Task objective: In the listing that follows, retype every line from the first through the one containing "SC.camera = cam". Pictures are to be left out.

Provided data:
_____
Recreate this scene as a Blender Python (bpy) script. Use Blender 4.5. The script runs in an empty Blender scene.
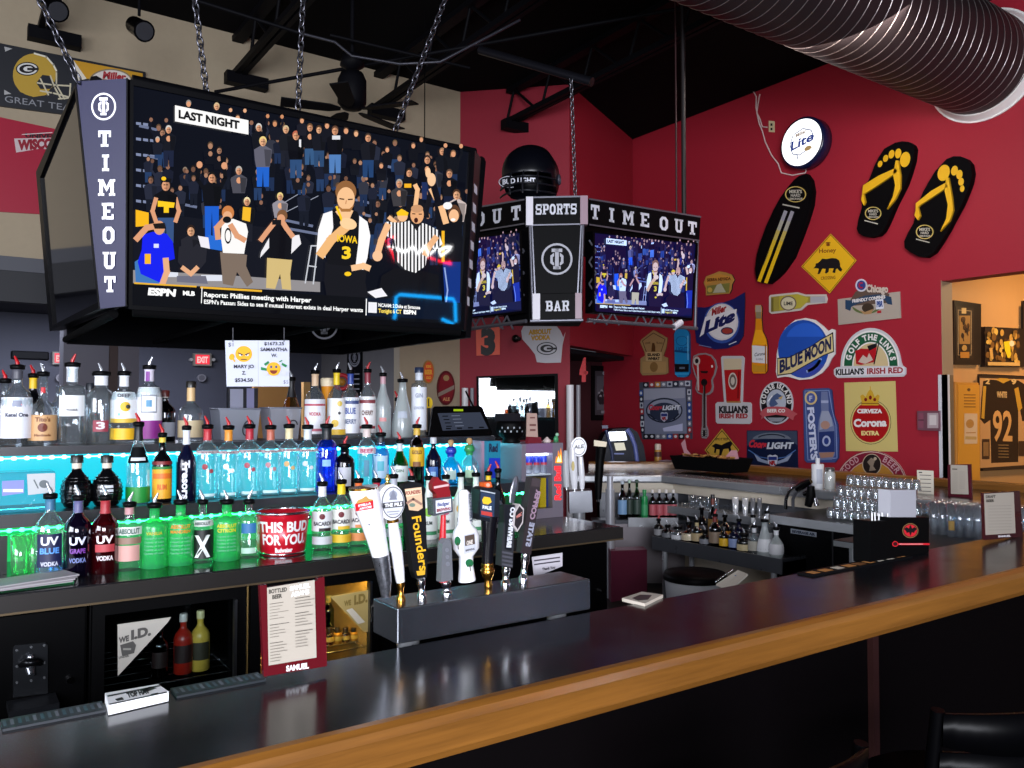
import bpy, bmesh, math, random
from mathutils import Vector, Matrix
rnd = random.Random(11)
PI = math.pi
SC = bpy.context.scene
COL = SC.collection
# ------------------------------------------------------------------ camera
F_PX = 820.0
CAM = Vector((0, 0, 1.75))
PITCH = math.atan(24 / F_PX)
_fh = Vector((0.572, 0.820, 0)).normalized()
_rt = Vector((_fh.y, -_fh.x, 0))
_up = Vector((0, 0, 1))
FWD = (_fh * math.cos(PITCH) + _up * math.sin(PITCH)).normalized()
UPV = _rt.cross(FWD)
cam_data = bpy.data.cameras.new('camera')
cam = bpy.data.objects.new('camera', cam_data)
COL.objects.link(cam)
cam_data.sensor_width = 36
cam_data.lens = F_PX / 1024 * 36
cam_data.clip_start = 0.05
Mc = Matrix((( _rt.x, UPV.x, -FWD.x, CAM.x), (_rt.y, UPV.y, -FWD.y, CAM.y), (_rt.z, UPV.z, -FWD.z, CAM.z), (0, 0, 0, 1)))
cam.matrix_world = Mc
SC.camera = cam

def ray(x, y):
    return FWD + _rt * ((x - 512) / F_PX) + UPV * ((384 - y) / F_PX)
def atX(x, y, X):
    d = ray(x, y); return CAM + d * ((X - CAM.x) / d.x)
def atY(x, y, Y):
    d = ray(x, y); return CAM + d * ((Y - CAM.y) / d.y)
def atZ(x, y, Z):
    d = ray(x, y); return CAM + d * ((Z - CAM.z) / d.z)
def atT(x, y, t):
    return CAM + ray(x, y) * t

# ------------------------------------------------------------------ materials
def lin(h):
    h = h.lstrip('#')
    o = []
    for i in (0, 2, 4):
        c = int(h[i:i+2], 16) / 255
        o.append(c / 12.92 if c <= 0.04045 else ((c + 0.055) / 1.055) ** 2.4)
    return (o[0], o[1], o[2], 1)
_mc = {}
def mat(h, rough=0.5, metal=0.0, spec=0.5, noise=0.0, nscale=12.0, coat=0.0):
    """plain surface; a little procedural noise varies the roughness, noise > 0 varies the colour too"""
    k = (h, rough, metal, spec, noise, nscale, coat)
    if k in _mc: return _mc[k]
    if rough >= 0.35 and max(lin(h)[:3]) < 0.006: spec = min(spec, 0.07)
    m = bpy.data.materials.new('surface_' + h.strip('#'))
    m.use_nodes = True
    nt = m.node_tree; b = nt.nodes['Principled BSDF']
    b.inputs['Base Color'].default_value = lin(h)
    b.inputs['Roughness'].default_value = rough
    b.inputs['Metallic'].default_value = metal
    b.inputs['Specular IOR Level'].default_value = spec
    b.inputs['Coat Weight'].default_value = coat
    if noise > 0:
        tc = nt.nodes.new('ShaderNodeTexCoord'); nz = nt.nodes.new('ShaderNodeTexNoise')
        nz.inputs['Scale'].default_value = nscale; nz.inputs['Detail'].default_value = 5
        nt.links.new(tc.outputs['Object'], nz.inputs['Vector'])
        mx = nt.nodes.new('ShaderNodeMix'); mx.data_type = 'RGBA'
        c = lin(h)
        mx.inputs[6].default_value = tuple(v * (1 - noise) for v in c[:3]) + (1,)
        mx.inputs[7].default_value = tuple(min(1, v * (1 + noise)) for v in c[:3]) + (1,)
        nt.links.new(nz.outputs['Fac'], mx.inputs[0]); nt.links.new(mx.outputs[2], b.inputs['Base Color'])
        mr = nt.nodes.new('ShaderNodeMapRange')
        mr.inputs[3].default_value = max(0.02, rough - 0.08); mr.inputs[4].default_value = min(1, rough + 0.08)
        nt.links.new(nz.outputs['Fac'], mr.inputs[0]); nt.links.new(mr.outputs[0], b.inputs['Roughness'])
    _mc[k] = m
    return m
def P(h): return mat(h, 0.45, 0, 0.35)            # printed ink
def emit(h, s=1.0, gloss=0.12, spec=0.3):
    k = ('e', h, s, gloss, spec)
    if k in _mc: return _mc[k]
    m = bpy.data.materials.new('glow_' + h.strip('#')); m.use_nodes = True
    b = m.node_tree.nodes['Principled BSDF']
    b.inputs['Base Color'].default_value = (0.001, 0.001, 0.0012, 1)
    b.inputs['Roughness'].default_value = gloss
    b.inputs['Specular IOR Level'].default_value = spec
    b.inputs['Emission Color'].default_value = lin(h)
    b.inputs['Emission Strength'].default_value = s
    _mc[k] = m
    return m
def glass(h='#f4f8fa', milk=0.0, gl=1.0, rough=0.04, milkc=None):
    """thin clear glass: tinted see-through, shiny towards the edge; milk > 0 is frosted / translucent, or whitens clear glass in place of reflections"""
    k = ('g', h, milk, gl, rough, milkc)
    if k in _mc: return _mc[k]
    m = bpy.data.materials.new('glass_' + h.strip('#')); m.use_nodes = True
    nt = m.node_tree; nt.nodes.clear()
    out = nt.nodes.new('ShaderNodeOutputMaterial')
    tr = nt.nodes.new('ShaderNodeBsdfTransparent'); tr.inputs[0].default_value = lin(h)
    gs = nt.nodes.new('ShaderNodeBsdfGlossy'); gs.inputs['Roughness'].default_value = rough
    gs.inputs[0].default_value = (0.95, 0.96, 1, 1)
    lw = nt.nodes.new('ShaderNodeLayerWeight'); lw.inputs['Blend'].default_value = 0.35
    mr = nt.nodes.new('ShaderNodeMapRange'); mr.inputs[3].default_value = 0.06 * gl; mr.inputs[4].default_value = min(1, 0.55 * gl)
    nt.links.new(lw.outputs['Facing'], mr.inputs[0])
    base = tr
    if milk > 0:
        df = nt.nodes.new('ShaderNodeBsdfDiffuse'); tl = nt.nodes.new('ShaderNodeBsdfTranslucent')
        c = lin(milkc or h); df.inputs[0].default_value = c; tl.inputs[0].default_value = c
        m1 = nt.nodes.new('ShaderNodeMixShader'); m1.inputs[0].default_value = 0.5
        nt.links.new(df.outputs[0], m1.inputs[1]); nt.links.new(tl.outputs[0], m1.inputs[2])
        m2 = nt.nodes.new('ShaderNodeMixShader'); m2.inputs[0].default_value = milk
        nt.links.new(tr.outputs[0], m2.inputs[1]); nt.links.new(m1.outputs[0], m2.inputs[2])
        base = m2
    mx = nt.nodes.new('ShaderNodeMixShader')
    nt.links.new(mr.outputs[0], mx.inputs[0]); nt.links.new(base.outputs[0], mx.inputs[1]); nt.links.new(gs.outputs[0], mx.inputs[2])
    nt.links.new(mx.outputs[0], out.inputs[0])
    _mc[k] = m
    return m
def wood(c1, c2, rough=0.3, scale=3.0, axis='X', coat=0.3):
    k = ('w', c1, c2, rough, scale, axis)
    if k in _mc: return _mc[k]
    m = bpy.data.materials.new('wood_' + c1.strip('#')); m.use_nodes = True
    nt = m.node_tree; b = nt.nodes['Principled BSDF']
    tc = nt.nodes.new('ShaderNodeTexCoord'); mp = nt.nodes.new('ShaderNodeMapping')
    mp.inputs['Scale'].default_value = {'X': (0.25, 6, 6), 'Y': (6, 0.25, 6), 'Z': (6, 6, 0.25)}[axis]
    nz = nt.nodes.new('ShaderNodeTexNoise'); nz.inputs['Scale'].default_value = scale; nz.inputs['Detail'].default_value = 8; nz.inputs['Roughness'].default_value = 0.7
    rp = nt.nodes.new('ShaderNodeValToRGB')
    rp.color_ramp.elements[0].position = 0.3; rp.color_ramp.elements[0].color = lin(c1)
    rp.color_ramp.elements[1].position = 0.7; rp.color_ramp.elements[1].color = lin(c2)
    nt.links.new(tc.outputs['Object'], mp.inputs['Vector']); nt.links.new(mp.outputs[0], nz.inputs['Vector'])
    nt.links.new(nz.outputs['Fac'], rp.inputs[0]); nt.links.new(rp.outputs[0], b.inputs['Base Color'])
    b.inputs['Roughness'].default_value = rough; b.inputs['Coat Weight'].default_value = coat; b.inputs['Coat Roughness'].default_value = 0.15
    _mc[k] = m
    return m
def brushed(h='#9a9ca0', rough=0.28, noise=0.08, metal=0.55):
    return mat(h, rough, metal, 0.5, noise, 9.0)

BLACK = mat('#040405', 0.5, 0, .2)
BLACKG = mat('#040405', 0.25, 0, .3)
MATTE = mat('#040405', 0.9, 0, 0.2)
STEEL = brushed('#a4a7ac', 0.25)
DSTEEL = brushed('#3c3e44', 0.3)
CHROME = mat('#d8d8dc', 0.1, 1.0)
BRASS = mat('#c08a3a', 0.25, 1.0)
WHITE = mat('#e8e8ea', 0.45)
PAPER = mat('#eceae4', 0.7)
REDP = mat('#c11420', 0.35)
MAROON = mat('#3c0d14', 0.4)

# ------------------------------------------------------------------ mesh building
ORI = {}
class MB:
    def __init__(s): s.v = []; s.f = []; s.m = []; s.s = []; s.mats = []
    def mi(s, m):
        if m not in s.mats: s.mats.append(m)
        return s.mats.index(m)
    def add(s, vs, fs, m, smooth=False):
        o = len(s.v); i = s.mi(m)
        s.v += [Vector(p) for p in vs]
        for f in fs:
            s.f.append([o + a for a in f]); s.m.append(i); s.s.append(smooth)
        return s
    def box(s, lo, hi, m):
        x0, y0, z0 = lo; x1, y1, z1 = hi
        vs = [(x0,y0,z0),(x1,y0,z0),(x1,y1,z0),(x0,y1,z0),(x0,y0,z1),(x1,y0,z1),(x1,y1,z1),(x0,y1,z1)]
        return s.add(vs, [(0,3,2,1),(4,5,6,7),(0,1,5,4),(1,2,6,5),(2,3,7,6),(3,0,4,7)], m)
    def obox(s, c, d, m, rz=0, M=None):
        x, y, z = d[0]/2, d[1]/2, d[2]/2
        vs = [Vector(p) for p in ((-x,-y,-z),(x,-y,-z),(x,y,-z),(-x,y,-z),(-x,-y,z),(x,-y,z),(x,y,z),(-x,y,z))]
        T = M if M else Matrix.Rotation(rz, 3, 'Z')
        return s.add([T @ p + Vector(c) for p in vs], [(0,3,2,1),(4,5,6,7),(0,1,5,4),(1,2,6,5),(2,3,7,6),(3,0,4,7)], m)
    def hexa(s, a, b, m):
        """two quads (same order) joined"""
        return s.add(list(a) + list(b), [(0,1,2,3),(7,6,5,4),(0,4,5,1),(1,5,6,2),(2,6,7,3),(3,7,4,0)], m)
    def prism(s, poly, z0, z1, m):
        n = len(poly)
        vs = [(p[0], p[1], z0) for p in poly] + [(p[0], p[1], z1) for p in poly]
        fs = [list(range(n))[::-1], [n + i for i in range(n)]] + [(i, (i+1) % n, n + (i+1) % n, n + i) for i in range(n)]
        return s.add(vs, fs, m)
    def sweep(s, pts, radii, m, seg=10, flat=1.0, caps=True, side=None, smooth=True):
        pts = [Vector(p) for p in pts]
        if not hasattr(radii, '__len__'): radii = [radii] * len(pts)
        n = len(pts); vs = []; fs = []
        prev = None
        for i, p in enumerate(pts):
            d = (pts[min(i+1, n-1)] - pts[max(i-1, 0)]).normalized()
            if side is not None: a = (Vector(side) - d * d.dot(Vector(side))).normalized()
            elif prev is None:
                a = d.cross(Vector((0, 0, 1)))
                if a.length < 0.05: a = d.cross(Vector((0, 1, 0)))
                a.normalize()
            else: a = (prev - d * d.dot(prev)).normalized()
            prev = a; b = d.cross(a)
            for k in range(seg):
                t = 2 * PI * k / seg
                vs.append(p + a * (math.cos(t) * radii[i]) + b * (math.sin(t) * radii[i] * flat))
        for i in range(n - 1):
            for k in range(seg):
                k2 = (k + 1) % seg
                fs.append((i*seg + k, i*seg + k2, (i+1)*seg + k2, (i+1)*seg + k))
        s.add(vs, fs, m, smooth)
        if caps:
            s.add(vs[:seg], [list(range(seg))[::-1]], m); s.add(vs[-seg:], [list(range(seg))], m)
        return s
    def cyl(s, p0, p1, r, m, seg=14, r1=None, caps=True):
        return s.sweep([p0, p1], [r, r if r1 is None else r1], m, seg, caps=caps)
    def lathe(s, prof, m, c=(0,0,0), seg=20, sq=0.0, smooth=True, closed=True):
        cx, cy, cz = c; vs = []; fs = []; n = len(prof)
        for r, z in prof:
            for k in range(seg):
                t = 2 * PI * (k + 0.5) / seg
                q = 1.0
                if sq: q = 1 + sq * (1 / max(abs(math.cos(t)), abs(math.sin(t))) - 1)
                vs.append((cx + math.cos(t) * r * q, cy + math.sin(t) * r * q, cz + z))
        for i in range(n - 1):
            for k in range(seg):
                k2 = (k + 1) % seg
                fs.append((i*seg + k, i*seg + k2, (i+1)*seg + k2, (i+1)*seg + k))
        s.add(vs, fs, m, smooth)
        if closed:
            s.add(vs[:seg], [list(range(seg))[::-1]], m); s.add(vs[-seg:], [list(range(seg))], m)
        return s
    def torus(s, c, R, r, m, n=Vector((0,0,1)), seg=24, sec=8, sx=1.0):
        n = Vector(n).normalized(); a = n.orthogonal().normalized(); b = n.cross(a)
        vs = []; fs = []
        for i in range(seg):
            t = 2 * PI * i / seg; e = a * (math.cos(t) * sx) + b * math.sin(t); ed = e.normalized()
            for k in range(sec):
                u = 2 * PI * k / sec
                vs.append(Vector(c) + e * R + ed * (r * math.cos(u)) + n * (r * math.sin(u)))
        for i in range(seg):
            for k in range(sec):
                fs.append((i*sec + k, ((i+1) % seg)*sec + k, ((i+1) % seg)*sec + (k+1) % sec, i*sec + (k+1) % sec))
        return s.add(vs, fs, m, True)
    def sphere(s, c, r, m, seg=16, rings=10, sc=(1,1,1)):
        vs = []; fs = []
        for i in range(rings + 1):
            t = PI * i / rings
            for k in range(seg):
                u = 2 * PI * k / seg
                vs.append((c[0] + r*sc[0]*math.sin(t)*math.cos(u), c[1] + r*sc[1]*math.sin(t)*math.sin(u), c[2] - r*sc[2]*math.cos(t)))
        for i in range(rings):
            for k in range(seg):
                fs.append((i*seg + k, i*seg + (k+1) % seg, (i+1)*seg + (k+1) % seg, (i+1)*seg + k))
        return s.add(vs, fs, m, True)
    def build(s, name, parent=None, loc=None, local=False, bevel=0, segs=2):
        if loc is None and parent is None:
            xs = [p.x for p in s.v]; ys = [p.y for p in s.v]; zs = [p.z for p in s.v]
            loc = Vector(((min(xs)+max(xs))/2, (min(ys)+max(ys))/2, min(zs)))
        me = bpy.data.meshes.new(name)
        if parent is not None:
            inv = Matrix.Identity(4) if local else ORI[parent].inverted()
            M = ORI[parent]
        else:
            inv = Matrix.Identity(4) if local else Matrix.Translation(-Vector(loc))
            M = Matrix.Translation(Vector(loc))
        me.from_pydata([tuple(inv @ p) for p in s.v], [], s.f)
        for m in s.mats: me.materials.append(m)
        me.polygons.foreach_set('material_index', s.m)
        me.polygons.foreach_set('use_smooth', s.s)
        me.update()
        o = bpy.data.objects.new(name, me)
        COL.objects.link(o)
        if parent is not None: o.parent = parent
        else: o.location = loc
        ORI[o] = M
        if bevel:
            b = o.modifiers.new('bevel', 'BEVEL'); b.width = bevel; b.segments = segs; b.limit_method = 'ANGLE'; b.angle_limit = 0.7
        return o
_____
Complete output:
Recreate this scene as a Blender Python (bpy) script. Use Blender 4.5. The script runs in an empty Blender scene.
import bpy, bmesh, math, random
from mathutils import Vector, Matrix
rnd = random.Random(11)
PI = math.pi
SC = bpy.context.scene
COL = SC.collection
# ------------------------------------------------------------------ camera
F_PX = 820.0
CAM = Vector((0, 0, 1.75))
PITCH = math.atan(24 / F_PX)
_fh = Vector((0.572, 0.820, 0)).normalized()
_rt = Vector((_fh.y, -_fh.x, 0))
_up = Vector((0, 0, 1))
FWD = (_fh * math.cos(PITCH) + _up * math.sin(PITCH)).normalized()
UPV = _rt.cross(FWD)
cam_data = bpy.data.cameras.new('camera')
cam = bpy.data.objects.new('camera', cam_data)
COL.objects.link(cam)
cam_data.sensor_width = 36
cam_data.lens = F_PX / 1024 * 36
cam_data.clip_start = 0.05
Mc = Matrix((( _rt.x, UPV.x, -FWD.x, CAM.x), (_rt.y, UPV.y, -FWD.y, CAM.y), (_rt.z, UPV.z, -FWD.z, CAM.z), (0, 0, 0, 1)))
cam.matrix_world = Mc
SC.camera = cam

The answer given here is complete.